Only the lines from the start of the data through the line with "return np.array([np.interp(v, _rv, _rim[:, k])" belong in the copy. Restate them word for word, minus the pictures.

**Data extract**
--- start ---
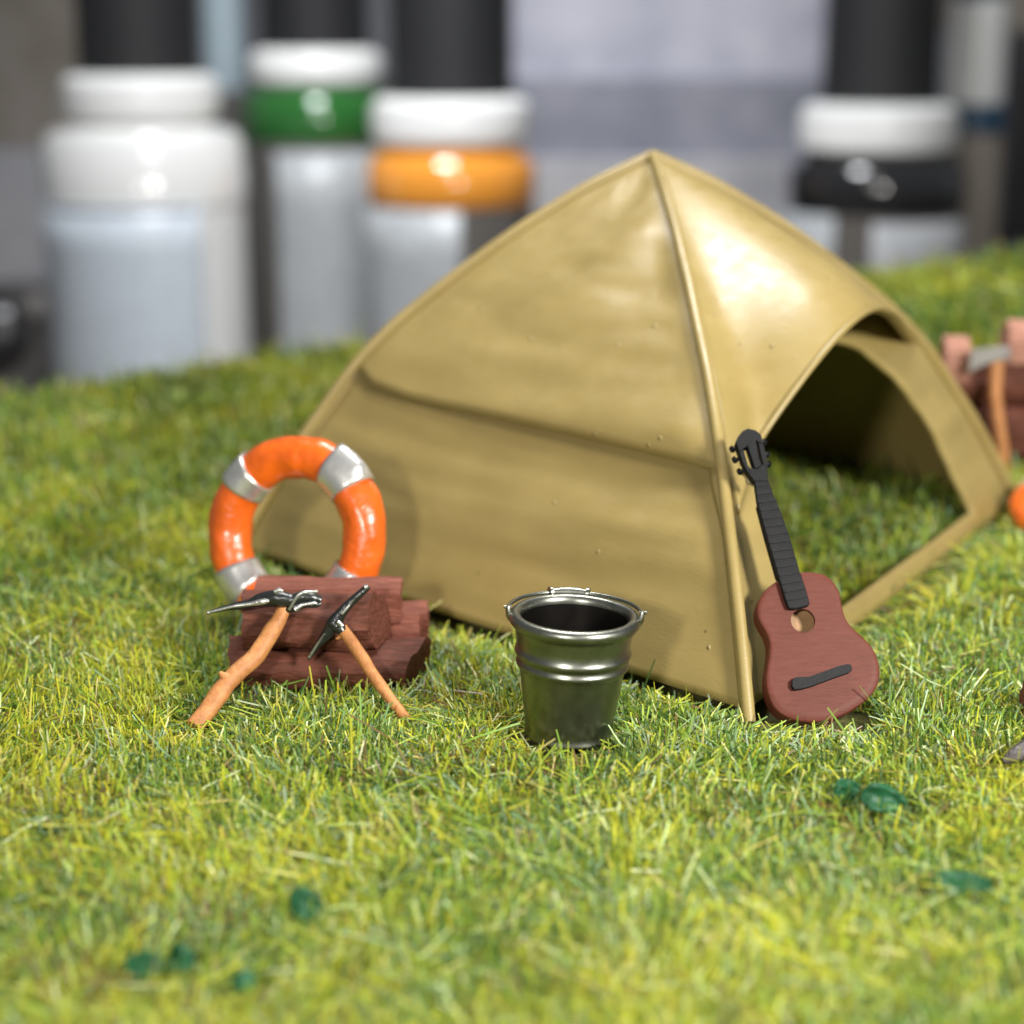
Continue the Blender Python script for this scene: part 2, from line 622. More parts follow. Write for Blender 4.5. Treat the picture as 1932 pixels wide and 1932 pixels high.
# hood over the doorway
_h0 = face(A, C, 0.815, 0.035) + face_n(A, C, 0.815, 0.035) * 0.012
_h1 = face(A, C, 0.78, 0.09) + face_n(A, C, 0.78, 0.09) * 0.02
_rim = np.array([list(_h0), list(_h1), [2.478, 2.90, 1.975], [2.56, 3.01, 2.06], [2.786, 3.102, 2.369], [3.137, 3.363, 2.762], [3.456, 3.691, 3.028], [3.753, 4.12, 3.152], [4.033, 4.666, 3.128],
                 [4.414, 5.604, 2.903], [4.813, 6.736, 2.517], [5.11, 7.60, 2.207]])
_ls = np.concatenate([[0], np.cumsum(np.linalg.norm(np.diff(_rim, axis=0), axis=1))])
_ls /= _ls[-1]
_rv = np.linspace(0, 1, 101)
_rim = np.array([np.interp(_rv, _ls, _rim[:, k]) for k in range(3)]).T
for _ in range(14):
    _rim[1:-1] = 0.25 * _rim[:-2] + 0.5 * _rim[1:-1] + 0.25 * _rim[2:]


def rim(v):
    return np.array([np.interp(v, _rv, _rim[:, k]) for k in range(3)])


P = []
L0, R0 = rim(0), rim(1)
for i in range(61):
    u = i / 60
    ra, rc = 0.815 * u, 0.705 * u
    ta = 0.004 + 0.031 * u ** 2
    LA = face(A, C, max(ra, 0.01), ta) + face_n(A, C, max(ra, .02), ta) * 0.015
    RC = face(A, C, max(rc, 0.01), 0.975) + face_n(A, C, max(rc, .02), 0.97) * 0.015
    row = []
    for j in range(61):
        v = j / 60
        p = (1 - u) * T + u * rim(v)
        p = p + (1 - v) ** 1.4 * (LA - ((1 - u) * T + u * L0)) + v ** 3 * (RC - ((1 - u) * T + u * R0))
        p = p + np.array([0.5, -0.6, 0.6]) * 0.022 * fbm((p[0] * 0.8, p[1] * 0.8, p[2] * 0.8), 2) * math.sin(math.pi * min(1, u * 1.1) * 0.9)
        row.append(p)
    row = np.array(row)
    for _ in range(int(260 * (1 - u) ** 1.5)):
        row[1:-1] = 0.25 * row[:-2] + 0.5 * row[1:-1] + 0.25 * row[2:]
    P.append(list(row))
b = MB()
b.grid(P)
o = b.build('hood', M['tent'], tent, smooth=180)
fl = o.data.polygons[1800]
if fl.normal.z < 0:
    o.data.flip_normals()
md = o.modifiers.new('thickness', 'SOLIDIFY')
md.thickness, md.offset = 0.09, -1
# raised lip along the hood's edge
b = MB()
b.tube([rim(v) + np.array([0.0, -0.01, 0.0]) for v in np.linspace(0.07, 1, 70)], [0.034 * min(1, 0.2 + k / 12) for k in range(70)], n=8)
b.build('hood_edge', M['tent'], tent, smooth=80)

# ribs along the four ridges
cen = (A + B + C + D) / 4
for K in (A, B, C, D):
    out = (K - T) * np.array([1, 1, 0])
    out /= np.linalg.norm(out)
    pts = []
    rad = []
    side = np.cross(out, [0, 0, 1])
    for r in np.linspace(0.0, 1.0, 90):
        p = ridge(K, r)
        e = 0.01
        tg = ridge(K, min(1, r + e)) - ridge(K, max(0, r - e))
        n = np.cross(side, tg)
        n /= np.linalg.norm(n)
        if n[2] < 0:
            n = -n
        pts.append(p + n * 0.03 + side * 0.006 * noise.noise(Vector((r * 9, K[0], 0))))
        rad.append((0.056, 0.062) if K is not A else (0.062, 0.065))
    pts.append(pts[-1] + (pts[-1] - pts[-4]) * (0.35 if K is A else 1.6))
    rad.append(rad[-1])
    b = MB()
    b.tube(pts, rad, n=10, up=tuple(side), flat=True)
    b.build('ridge_rib', M['tent'], tent, smooth=80)

# ---------------------------------------------------------------- lifebuoy
def ring_buoy(centre, normal, R, r, band_angles, label, spin=0.0, flap=None):
    n = Vector(normal).normalized()
    zc = Vector((0, 0, 1))
    up = (zc - n * zc.dot(n))
    if up.length < 0.1:
        up = Vector((0, 1, 0)) - n * n.y
    up.normalize()
    sx = up.cross(n)
    root = empty('lifebuoy', centre, label, 'lifebuoy')
    bpy.context.view_layer.update()

    def wp(a, rr=R, off=0.0):
        return Vector(centre) + (sx * math.cos(a) + up * math.sin(a)) * rr + n * off

    bb = MB()
    vs, fs = [], []
    na, nb = 120, 24
    for i in range(na):
        a = 2 * math.pi * i / na
        rd = (sx * math.cos(a) + up * math.sin(a))
        for j in range(nb):
            th = 2 * math.pi * j / nb
            p = wp(a) + rd * math.cos(th) * r + n * math.sin(th) * r
            k = 1 + 0.09 * fbm(p * 2.4) + 0.085 * noise.noise(p * 5.0)
            p = wp(a) + (rd * math.cos(th) + n * math.sin(th)) * r * k
            vs.append(p)
    for i in range(na):
        for j in range(nb):
            fs.append((i * nb + j, ((i + 1) % na) * nb + j, ((i + 1) % na) * nb + (j + 1) % nb, i * nb + (j + 1) % nb))
    bb.add(vs, fs)
    bb.build('ring', M['orange'], root, smooth=180)
    for q, (deg, wid) in enumerate(band_angles):
        bb = MB()
        vs, fs = [], []
        m = 9
        for i in range(m):
            a = math.radians(deg - wid / 2 + wid * i / (m - 1))
            rd = (sx * math.cos(a) + up * math.sin(a))
            for j in range(nb):
                th = 2 * math.pi * j / nb
                k = 1.11 if 0 < i < m - 1 else 1.09
                # the strap is folded a little square at its outer side
                kk = k * (1 + 0.05 * max(0, math.cos(th)) ** 6)
                if flap == q and i > 1:
                    kk *= 1 + 0.22 * max(0, math.cos(th - 0.35)) ** 16
                p = wp(a) + (rd * math.cos(th) + n * math.sin(th)) * r * kk
                vs.append(p)
        for i in range(m - 1):
            for j in range(nb):
                fs.append((i * nb + j, (i + 1) * nb + j, (i + 1) * nb + (j + 1) % nb, i * nb + (j + 1) % nb))
        bb.add(vs, fs)
        o = bb.build('band', M['silver'], root, smooth=60)
        md = o.modifiers.new('thickness', 'SOLIDIFY')
        md.thickness, md.offset = 0.03, -1
    return root


yaw = math.radians(24)
lean = math.radians(14)
ring_buoy(tuple(pt(559, 1008, 2.95)), (-math.sin(yaw) * math.cos(lean), -math.cos(yaw) * math.cos(lean), math.sin(lean)), 0.80, 0.222,
          [(141, 20), (52, 25), (224, 24), (328, 22)], 'orange lifebuoy with silver bands leaning on the tent wall behind the logs', flap=1)

# ---------------------------------------------------------------- split logs
def split_log(profile, x0, x1, m, label, yaw=0.0, seed=0, slant=(0, 0), group='split logs stacked by the lifebuoy', rough=0.035, name='split_log', end_m=None):
    cy = sum(p[0] for p in profile) / len(profile)
    cz = min(p[1] for p in profile)
    cx = (x0 + x1) / 2
    # knock the corners off, then make it denser
    prof2 = []
    for i, p in enumerate(profile):
        a, c = profile[i - 1], profile[(i + 1) % len(profile)]
        prof2 += [tuple(p[k] + (a[k] - p[k]) * 0.12 for k in (0, 1)), tuple(p[k] + (c[k] - p[k]) * 0.12 for k in (0, 1))]
    profile = prof2
    pr = []
    for i, p in enumerate(profile):
        q = profile[(i + 1) % len(profile)]
        k = max(1, int(math.dist(p, q) / 0.05))
        for s in range(k):
            pr.append((p[0] + (q[0] - p[0]) * s / k - cy, p[1] + (q[1] - p[1]) * s / k - cz))
    nx = 44
    vs, fs = [], []
    n = len(pr)
    for i in range(nx + 1):
        x = (x0 - cx) + (x1 - x0) * i / nx
        for (y, z) in pr:
            v = Vector((x * 1.5 + seed, y * 7, z * 7))
            d = rough * (noise.noise(v) + 0.5 * noise.noise(v * 2.3))
            l = math.hypot(y, z - 0.2) + 1e-6
            sl = slant[0] * y + slant[1] * z if i > nx / 2 else -0.3 * (slant[0] * y)
            e = 0.02 * noise.noise(Vector((seed, y * 11, z * 11))) if i in (0, nx) else 0
            vs.append((x + sl * abs(2 * i / nx - 1) + e, y + d * y / l, max(0, z + d * (z - 0.2) / l) if z > 0.01 else z))
    for i in range(nx):
        for j in range(n):
            fs.append((i * n + j, i * n + (j + 1) % n, (i + 1) * n + (j + 1) % n, (i + 1) * n + j))
    # end faces as fans with a rough centre
    for i, s in ((0, -1), (nx, 1)):
        c = len(vs)
        ring = vs[i * n:(i + 1) * n]
        vs.append((sum(p[0] for p in ring) / n - s * 0.015, sum(p[1] for p in ring) / n, sum(p[2] for p in ring) / n))
        for j in range(n):
            f = (i * n + j, i * n + (j + 1) % n, c)
            fs.append(f if s < 0 else f[::-1])
    bb = MB()
    bb.add(vs, fs)
    o = bb.build(name, m, smooth=42)
    o.location = (cx, cy, cz)
    o.rotation_euler = (0, 0, yaw)
    return tag(o, label, 'log', group)


split_log([(1.15, 0.0), (1.08, 0.10), (1.07, 0.20), (1.13, 0.30), (1.50, 0.41), (1.56, 0.36), (1.58, 0.0)], -2.70, -0.93, M['log_dark'],
          'broad red-brown split log lying at the front bottom of the pile', seed=3, slant=(0.42, 0.1), rough=0.05)
split_log([(1.62, 0.0), (1.61, 0.40), (1.74, 0.55), (1.96, 0.47), (2.0, 0.0)], -2.55, -0.90, M['log_mid'],
          'split log in the middle of the bottom row, mostly covered by the logs above', seed=8)
split_log([(2.06, 0.0), (2.04, 0.42), (2.30, 0.50), (2.36, 0.2), (2.34, 0.0)], -2.5, -0.84, M['log_mid'],
          'split log at the back of the bottom row next to the tent', seed=11)
split_log([(1.20, 0.36), (1.10, 0.52), (1.14, 0.72), (1.27, 0.87), (1.52, 0.84), (1.60, 0.60), (1.56, 0.40)], -2.56, -1.24, M['log_dark'],
          'dark rounded bark log on top at the front, with both tools leaning on it', seed=17, slant=(0.35, -0.12), rough=0.075)
split_log([(1.64, 0.46), (1.60, 0.83), (1.97, 0.88), (2.02, 0.56)], -2.50, -1.08, M['log_mid'],
          'square-edged log on top at the back of the pile with a pale flat face', seed=23)

# ---------------------------------------------------------------- the two tools
def smooth_pts(pts, n):
    pts = np.array(pts, float)
    l = np.concatenate([[0], np.cumsum(np.linalg.norm(np.diff(pts, axis=0), axis=1))])
    s = np.linspace(0, l[-1], n)
    q = np.array([np.interp(s, l, pts[:, k]) for k in range(pts.shape[1])]).T
    for _ in range(max(1, n // 12)):
        q[1:-1] = 0.25 * q[:-2] + 0.5 * q[1:-1] + 0.25 * q[2:]
    return q


def tool_tube(name, m, parent, spec, n=40, sides=12, rough=0.1, up=(0, -1, 0.2), seed=0):
    """spec rows: photo x, photo y, depth, half width across the view, half width along it"""
    rows = np.array([list(pt(x, y, Y)) + [a, bb] for (x, y, Y, a, bb) in spec])
    q = smooth_pts(rows, n)
    t = MB()
    t.tube(q[:, :3], [(float(r[4]), float(r[3])) for r in q], n=sides, up=up, rough=rough, seed=seed, flat=True)
    return t.build(name, m, parent, smooth=45)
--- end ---
**Solution for this exercise**
Continue the Blender Python script for this scene: part 2, from line 622. More parts follow. Write for Blender 4.5. Treat the picture as 1932 pixels wide and 1932 pixels high.
# hood over the doorway
_h0 = face(A, C, 0.815, 0.035) + face_n(A, C, 0.815, 0.035) * 0.012
_h1 = face(A, C, 0.78, 0.09) + face_n(A, C, 0.78, 0.09) * 0.02
_rim = np.array([list(_h0), list(_h1), [2.478, 2.90, 1.975], [2.56, 3.01, 2.06], [2.786, 3.102, 2.369], [3.137, 3.363, 2.762], [3.456, 3.691, 3.028], [3.753, 4.12, 3.152], [4.033, 4.666, 3.128],
                 [4.414, 5.604, 2.903], [4.813, 6.736, 2.517], [5.11, 7.60, 2.207]])
_ls = np.concatenate([[0], np.cumsum(np.linalg.norm(np.diff(_rim, axis=0), axis=1))])
_ls /= _ls[-1]
_rv = np.linspace(0, 1, 101)
_rim = np.array([np.interp(_rv, _ls, _rim[:, k]) for k in range(3)]).T
for _ in range(14):
    _rim[1:-1] = 0.25 * _rim[:-2] + 0.5 * _rim[1:-1] + 0.25 * _rim[2:]


def rim(v):
    return np.array([np.interp(v, _rv, _rim[:, k]) for k in range(3)])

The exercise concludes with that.